• _Exercise requirements_: Your task is to quote exactly the run of lines that starts at the line containing "Write the bpy" and ends at the line containing "from mathutils.bvhtree import BVHTree", including both.

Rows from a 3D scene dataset
● ● ●
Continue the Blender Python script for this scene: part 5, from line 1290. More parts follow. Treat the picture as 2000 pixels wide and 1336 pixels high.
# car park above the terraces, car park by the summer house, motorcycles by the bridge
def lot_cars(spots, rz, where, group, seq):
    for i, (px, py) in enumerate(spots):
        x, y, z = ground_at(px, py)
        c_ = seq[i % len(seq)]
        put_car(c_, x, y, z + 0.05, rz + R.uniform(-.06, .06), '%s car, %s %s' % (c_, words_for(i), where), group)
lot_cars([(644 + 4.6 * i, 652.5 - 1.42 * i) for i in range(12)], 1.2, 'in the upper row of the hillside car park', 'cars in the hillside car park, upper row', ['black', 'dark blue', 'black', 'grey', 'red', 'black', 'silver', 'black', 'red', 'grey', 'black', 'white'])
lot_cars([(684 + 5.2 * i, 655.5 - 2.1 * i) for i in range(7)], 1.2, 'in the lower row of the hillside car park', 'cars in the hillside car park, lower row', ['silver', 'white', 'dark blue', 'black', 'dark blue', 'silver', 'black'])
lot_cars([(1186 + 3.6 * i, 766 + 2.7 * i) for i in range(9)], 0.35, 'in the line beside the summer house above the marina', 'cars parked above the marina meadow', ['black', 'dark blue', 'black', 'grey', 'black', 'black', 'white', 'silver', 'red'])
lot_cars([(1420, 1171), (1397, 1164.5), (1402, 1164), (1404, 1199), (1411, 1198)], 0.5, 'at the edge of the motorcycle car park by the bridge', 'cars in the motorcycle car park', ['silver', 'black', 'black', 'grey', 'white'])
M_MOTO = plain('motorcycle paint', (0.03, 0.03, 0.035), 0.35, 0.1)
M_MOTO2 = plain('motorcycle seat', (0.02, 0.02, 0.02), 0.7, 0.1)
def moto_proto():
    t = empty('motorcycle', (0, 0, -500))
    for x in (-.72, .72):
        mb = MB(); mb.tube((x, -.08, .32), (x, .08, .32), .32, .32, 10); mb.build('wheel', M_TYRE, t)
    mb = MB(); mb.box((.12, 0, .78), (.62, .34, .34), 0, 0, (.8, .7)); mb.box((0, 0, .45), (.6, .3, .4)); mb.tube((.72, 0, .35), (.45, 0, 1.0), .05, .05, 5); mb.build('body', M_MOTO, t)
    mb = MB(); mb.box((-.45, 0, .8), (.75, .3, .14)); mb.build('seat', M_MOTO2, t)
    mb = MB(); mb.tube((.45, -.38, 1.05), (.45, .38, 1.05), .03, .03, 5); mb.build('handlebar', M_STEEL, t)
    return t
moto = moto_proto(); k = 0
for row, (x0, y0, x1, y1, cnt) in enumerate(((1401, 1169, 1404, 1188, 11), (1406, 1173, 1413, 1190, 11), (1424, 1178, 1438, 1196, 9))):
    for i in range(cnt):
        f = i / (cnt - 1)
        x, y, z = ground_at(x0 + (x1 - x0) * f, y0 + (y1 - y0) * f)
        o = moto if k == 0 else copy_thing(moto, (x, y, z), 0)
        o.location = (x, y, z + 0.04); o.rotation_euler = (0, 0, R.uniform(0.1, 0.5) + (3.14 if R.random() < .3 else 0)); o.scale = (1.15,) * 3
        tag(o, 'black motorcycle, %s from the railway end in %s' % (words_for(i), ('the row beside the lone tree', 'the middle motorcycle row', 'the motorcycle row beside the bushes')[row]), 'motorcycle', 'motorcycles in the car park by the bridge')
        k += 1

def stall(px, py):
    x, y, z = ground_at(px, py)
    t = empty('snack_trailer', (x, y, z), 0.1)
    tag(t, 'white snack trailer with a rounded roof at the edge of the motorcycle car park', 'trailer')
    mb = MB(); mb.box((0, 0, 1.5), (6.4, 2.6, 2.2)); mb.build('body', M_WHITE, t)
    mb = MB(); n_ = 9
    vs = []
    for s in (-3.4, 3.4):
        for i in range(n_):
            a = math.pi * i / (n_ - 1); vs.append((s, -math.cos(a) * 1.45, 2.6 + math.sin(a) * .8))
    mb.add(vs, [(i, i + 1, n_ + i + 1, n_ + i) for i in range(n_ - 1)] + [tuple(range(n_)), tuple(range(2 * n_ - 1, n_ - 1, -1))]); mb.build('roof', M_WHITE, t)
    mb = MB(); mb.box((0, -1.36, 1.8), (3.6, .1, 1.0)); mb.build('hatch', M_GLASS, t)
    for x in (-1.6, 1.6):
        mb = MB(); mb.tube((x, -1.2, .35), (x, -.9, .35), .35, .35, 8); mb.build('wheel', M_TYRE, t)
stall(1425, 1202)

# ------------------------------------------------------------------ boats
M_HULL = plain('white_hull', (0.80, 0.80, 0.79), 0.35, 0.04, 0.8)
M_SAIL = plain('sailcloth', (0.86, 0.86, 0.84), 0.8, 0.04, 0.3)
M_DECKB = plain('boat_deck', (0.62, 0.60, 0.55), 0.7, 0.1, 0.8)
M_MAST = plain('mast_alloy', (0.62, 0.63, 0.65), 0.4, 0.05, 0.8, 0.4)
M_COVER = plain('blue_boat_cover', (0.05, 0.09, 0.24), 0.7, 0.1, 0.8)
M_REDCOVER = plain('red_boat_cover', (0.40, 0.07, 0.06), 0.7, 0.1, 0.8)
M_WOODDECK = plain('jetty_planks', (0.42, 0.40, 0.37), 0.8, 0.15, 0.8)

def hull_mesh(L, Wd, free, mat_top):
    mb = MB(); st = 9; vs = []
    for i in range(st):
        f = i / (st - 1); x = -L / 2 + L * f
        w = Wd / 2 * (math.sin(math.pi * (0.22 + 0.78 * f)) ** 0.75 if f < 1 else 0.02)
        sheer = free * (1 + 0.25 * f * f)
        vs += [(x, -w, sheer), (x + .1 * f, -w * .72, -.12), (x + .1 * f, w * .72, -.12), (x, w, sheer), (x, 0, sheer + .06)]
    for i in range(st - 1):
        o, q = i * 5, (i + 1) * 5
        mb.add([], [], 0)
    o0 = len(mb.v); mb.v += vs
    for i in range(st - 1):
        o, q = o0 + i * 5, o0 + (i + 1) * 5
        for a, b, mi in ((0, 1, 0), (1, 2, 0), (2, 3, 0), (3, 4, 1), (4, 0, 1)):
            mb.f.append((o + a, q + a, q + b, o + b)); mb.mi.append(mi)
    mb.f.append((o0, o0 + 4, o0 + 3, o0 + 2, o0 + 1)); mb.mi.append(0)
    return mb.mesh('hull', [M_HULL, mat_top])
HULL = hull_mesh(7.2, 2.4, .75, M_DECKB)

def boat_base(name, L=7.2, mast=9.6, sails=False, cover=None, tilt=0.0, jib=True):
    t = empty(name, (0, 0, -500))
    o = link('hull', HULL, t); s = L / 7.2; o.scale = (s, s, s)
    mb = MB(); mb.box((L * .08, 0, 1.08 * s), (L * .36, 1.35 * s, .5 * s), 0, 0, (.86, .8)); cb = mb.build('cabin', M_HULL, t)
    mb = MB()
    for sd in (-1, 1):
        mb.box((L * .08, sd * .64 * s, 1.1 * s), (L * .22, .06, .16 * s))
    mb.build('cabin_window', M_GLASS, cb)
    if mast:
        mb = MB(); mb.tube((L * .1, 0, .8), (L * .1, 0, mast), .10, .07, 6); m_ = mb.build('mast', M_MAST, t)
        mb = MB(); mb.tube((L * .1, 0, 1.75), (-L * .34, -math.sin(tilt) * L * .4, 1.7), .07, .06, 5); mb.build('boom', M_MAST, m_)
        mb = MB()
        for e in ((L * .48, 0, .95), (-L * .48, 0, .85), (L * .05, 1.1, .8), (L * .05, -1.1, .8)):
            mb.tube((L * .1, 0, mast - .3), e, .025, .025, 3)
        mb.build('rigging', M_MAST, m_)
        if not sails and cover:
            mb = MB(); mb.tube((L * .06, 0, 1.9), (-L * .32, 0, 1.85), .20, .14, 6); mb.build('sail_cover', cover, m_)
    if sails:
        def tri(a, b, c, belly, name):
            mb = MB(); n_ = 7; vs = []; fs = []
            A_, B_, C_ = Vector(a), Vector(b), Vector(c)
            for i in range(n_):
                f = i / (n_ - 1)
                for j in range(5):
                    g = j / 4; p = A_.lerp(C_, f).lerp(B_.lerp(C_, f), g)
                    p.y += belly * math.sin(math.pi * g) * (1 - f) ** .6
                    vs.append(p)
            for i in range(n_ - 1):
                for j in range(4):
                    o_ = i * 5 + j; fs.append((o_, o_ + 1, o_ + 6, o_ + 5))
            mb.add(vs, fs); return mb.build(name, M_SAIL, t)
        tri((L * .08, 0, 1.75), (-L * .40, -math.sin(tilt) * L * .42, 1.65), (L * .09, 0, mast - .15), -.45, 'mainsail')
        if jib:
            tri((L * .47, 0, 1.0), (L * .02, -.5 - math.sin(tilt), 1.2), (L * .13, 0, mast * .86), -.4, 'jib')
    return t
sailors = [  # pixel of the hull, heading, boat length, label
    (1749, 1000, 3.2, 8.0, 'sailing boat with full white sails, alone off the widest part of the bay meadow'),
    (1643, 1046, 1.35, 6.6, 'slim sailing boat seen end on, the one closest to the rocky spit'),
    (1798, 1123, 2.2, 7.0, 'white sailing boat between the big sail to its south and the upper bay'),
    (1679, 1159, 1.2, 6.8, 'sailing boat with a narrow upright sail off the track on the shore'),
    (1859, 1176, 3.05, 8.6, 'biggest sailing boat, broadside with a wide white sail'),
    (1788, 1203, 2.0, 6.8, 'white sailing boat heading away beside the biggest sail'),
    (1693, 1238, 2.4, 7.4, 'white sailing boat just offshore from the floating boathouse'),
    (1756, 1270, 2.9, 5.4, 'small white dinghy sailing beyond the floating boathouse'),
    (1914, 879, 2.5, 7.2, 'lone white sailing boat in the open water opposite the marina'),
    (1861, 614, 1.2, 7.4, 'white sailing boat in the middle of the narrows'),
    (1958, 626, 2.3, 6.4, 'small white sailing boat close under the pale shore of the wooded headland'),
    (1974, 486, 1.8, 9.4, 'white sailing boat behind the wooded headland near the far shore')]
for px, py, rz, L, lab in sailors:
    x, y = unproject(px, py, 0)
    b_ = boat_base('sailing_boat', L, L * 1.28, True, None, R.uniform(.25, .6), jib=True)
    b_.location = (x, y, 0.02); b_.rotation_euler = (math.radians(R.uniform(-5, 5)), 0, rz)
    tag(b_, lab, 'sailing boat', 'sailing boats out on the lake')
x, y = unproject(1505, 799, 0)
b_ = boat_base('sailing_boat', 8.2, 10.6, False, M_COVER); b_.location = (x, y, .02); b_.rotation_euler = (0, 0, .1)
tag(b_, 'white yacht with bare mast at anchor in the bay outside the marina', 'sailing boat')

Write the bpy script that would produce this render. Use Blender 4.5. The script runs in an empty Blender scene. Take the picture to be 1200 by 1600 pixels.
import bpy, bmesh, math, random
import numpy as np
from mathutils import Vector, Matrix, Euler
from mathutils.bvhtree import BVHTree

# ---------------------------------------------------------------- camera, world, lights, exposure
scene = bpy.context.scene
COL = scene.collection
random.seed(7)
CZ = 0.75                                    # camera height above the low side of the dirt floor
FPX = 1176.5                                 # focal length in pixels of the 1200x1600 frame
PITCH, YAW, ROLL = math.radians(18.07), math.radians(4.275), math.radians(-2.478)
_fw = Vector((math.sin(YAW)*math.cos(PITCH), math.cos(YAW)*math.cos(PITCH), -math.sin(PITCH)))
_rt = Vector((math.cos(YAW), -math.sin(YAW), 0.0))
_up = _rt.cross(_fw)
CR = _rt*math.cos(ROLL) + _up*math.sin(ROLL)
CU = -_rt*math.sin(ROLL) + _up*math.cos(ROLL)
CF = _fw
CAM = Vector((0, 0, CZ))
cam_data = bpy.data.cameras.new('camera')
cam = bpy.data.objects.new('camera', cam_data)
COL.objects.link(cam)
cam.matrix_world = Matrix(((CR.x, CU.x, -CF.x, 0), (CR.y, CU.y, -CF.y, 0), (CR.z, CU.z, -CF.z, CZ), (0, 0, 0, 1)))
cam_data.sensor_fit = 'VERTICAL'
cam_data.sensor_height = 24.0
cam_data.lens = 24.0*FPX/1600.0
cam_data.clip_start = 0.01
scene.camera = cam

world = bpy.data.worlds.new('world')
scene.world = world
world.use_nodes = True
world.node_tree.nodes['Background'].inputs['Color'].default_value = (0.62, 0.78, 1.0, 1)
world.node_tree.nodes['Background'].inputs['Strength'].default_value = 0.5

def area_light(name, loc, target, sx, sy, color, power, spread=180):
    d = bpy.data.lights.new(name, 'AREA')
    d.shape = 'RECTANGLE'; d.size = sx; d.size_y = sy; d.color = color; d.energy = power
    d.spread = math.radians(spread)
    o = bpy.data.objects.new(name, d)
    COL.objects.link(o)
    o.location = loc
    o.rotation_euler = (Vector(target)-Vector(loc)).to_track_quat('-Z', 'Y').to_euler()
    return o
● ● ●
• _Expected answer_:
Write the bpy script that would produce this render. Use Blender 4.5. The script runs in an empty Blender scene. Take the picture to be 1200 by 1600 pixels.
import bpy, bmesh, math, random
import numpy as np
from mathutils import Vector, Matrix, Euler
from mathutils.bvhtree import BVHTree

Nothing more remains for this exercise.